Using Doppler Radar to Characterize Cloud Parameters

 

Submitter

Kogan, Yefim — University of Oklahoma - CIMMS

Area of research

Cloud Distributions/Characterizations

Journal Reference

Kogan, Y.L., Z. N. Kogan, and D. B. Mechem, 2007: Assessing the errors of microphysical retrievals in Marine Stratocumulus based on Doppler radar parameters, J. Hydrometeorol., GEWEX special issue, 8, 665-677.

Science

Marine stratus and stratocumulus clouds play an important role in global water and energy budget by increasing the local planetary albedo by 30-50% while having relatively little impact on outgoing longwave radiation. These clouds are widespread, and at any given time, may cover much of the eastern subtropical Pacific and Atlantic oceans, most of the Arctic Ocean in summer, and large regions of the middle latitudes. The characterization of these cloud parameters using remote sensing instruments, ground- or space-based, is very important and has significantly advanced recently due to the progress in development of the millimeter wavelength cloud radars (MMCRs). Since the late 90s, MMCRs have been in operation at the ARM Climate Research Facility's observational sites and have flown on the National Aeronautics and Space Administration (NASA) CloudSat satellite mission.

Impact

Of special interest to climate modelers are characterization of cloud liquid water and drizzle flux. In this study, we evaluated how the retrieval of these characteristics may be improved by using MMCR parameters, such as radar reflectivity, mean Doppler velocity, and Doppler spectrum width. The evaluation was conducted under the controlled framework of the Observing System Simulation Experiments (OSSEs). Cloud radar parameters are obtained from drop-size distributions generated by the high-resolution large-eddy simulation (LES) model, with detailed formulation of cloud microphysics. This also included prediction of the evolution of drop-size distributions based on the exact, not parameterized, formulation of individual microphysical processes.

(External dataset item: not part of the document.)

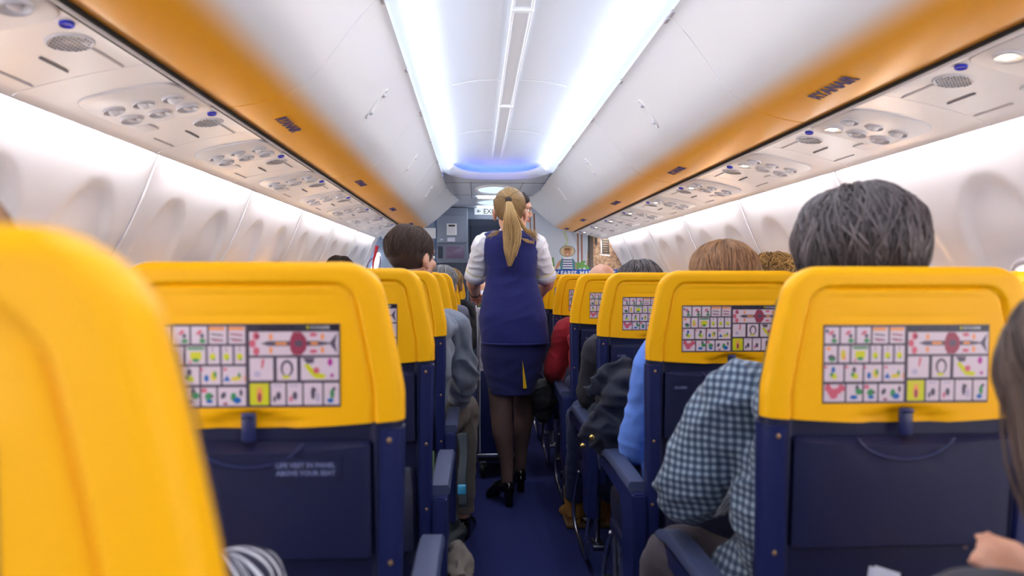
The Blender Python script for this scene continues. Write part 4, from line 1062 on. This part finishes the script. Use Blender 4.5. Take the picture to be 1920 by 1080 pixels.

There is significant improvement in retrieval of drizzle flux when mean Doppler velocity is added to the retrieval algorithm compared to the retrieval based on radar reflectivity alone. In the moderate drizzle case the use of a two-parameter retrieval yields a nearly perfect correlation (R2 = 0.997). For the heavy drizzle (see Figure 1 case HD), the correlation coefficient increased from 0.794 for the retrieval based on radar reflectivity alone to 0.962 when the two-parameter retrieval is used.

Summary

It is shown that in drizzling stratocumulus the accuracy of cloud liquid water and drizzle flux retrievals can be substantially increased when information on the mean Doppler velocity or Doppler spectrum width is included in the retrieval algorithm, in addition to radar reflectivity. In the case of moderately drizzling stratocumulus clouds, the mean error in retrieving the liquid water content is of the order of 10%; in the case of heavy drizzling stratocumulus clouds, this value is approximately 20-30%. Similarly, employing Doppler radar parameters significantly improves the accuracy of drizzle flux retrieval. The use of Doppler spectrum width instead of Doppler velocity yields about the same accuracy, thus demonstrating that both Doppler parameters have approximately the same potential for improving microphysical retrievals.